Politically speaking, he’s probably a safe choice for the Republicans. He’s exactly the kind of mean, poor-hating, rich-enabling, homophobic, tax-dodging, chickenhawk little shit their base loves to vote for and may just possibly give them Minnesota, which is getting more conservative lately (once you get outside the metro and into the real rural areas, you might as well be in Alabama).
Romney pulls out a 8 pt win over McCain. Guiliani packs it in after tonight. Hucklebee stays in for one more week and exits after Super Tuesday. Republicans finally settle on Romney as the less objectionable of the final pair.

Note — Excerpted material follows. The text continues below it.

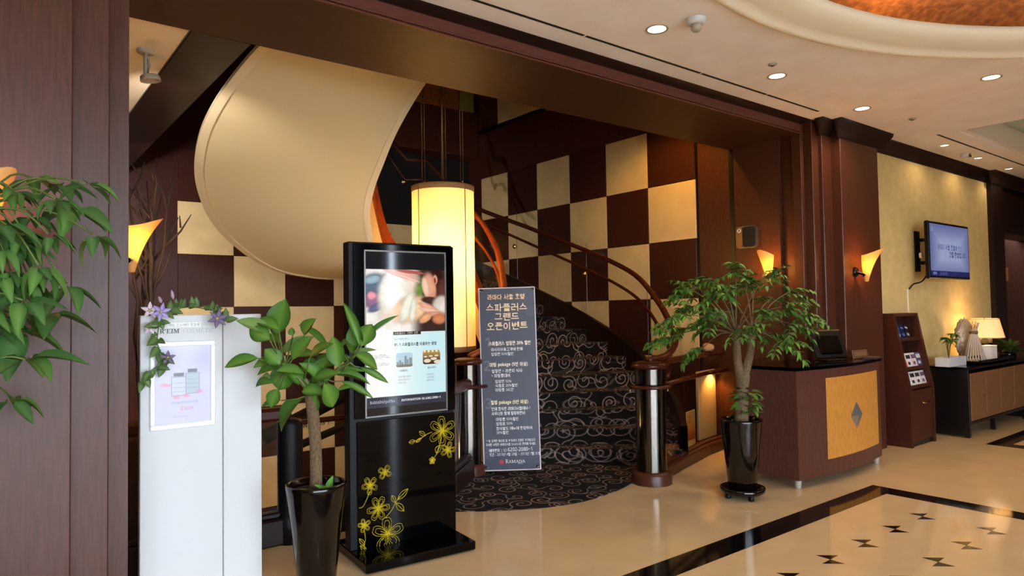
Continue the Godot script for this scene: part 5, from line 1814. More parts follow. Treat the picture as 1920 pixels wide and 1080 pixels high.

OK, McCain won Florida. I predict Rudy drops out before SuperDuperTuesday, and throws his support to McCain. Huckabee picks up several states in the South, McCain and Romney split the rest. After SDT, there are still three viable candidates, with Romney holding a slight edge in the delegate count. They go into the convention with Romney and McCain virtually tied, and Huckabee holds the swing delegates in the first brokered GOP convention since 1928.
I think it is actually pretty rare for the nominee to pick one of his primary adversaries as his VP. Obviosly, John Kerry chose John Edwards, but I think that is not a common way of doing it.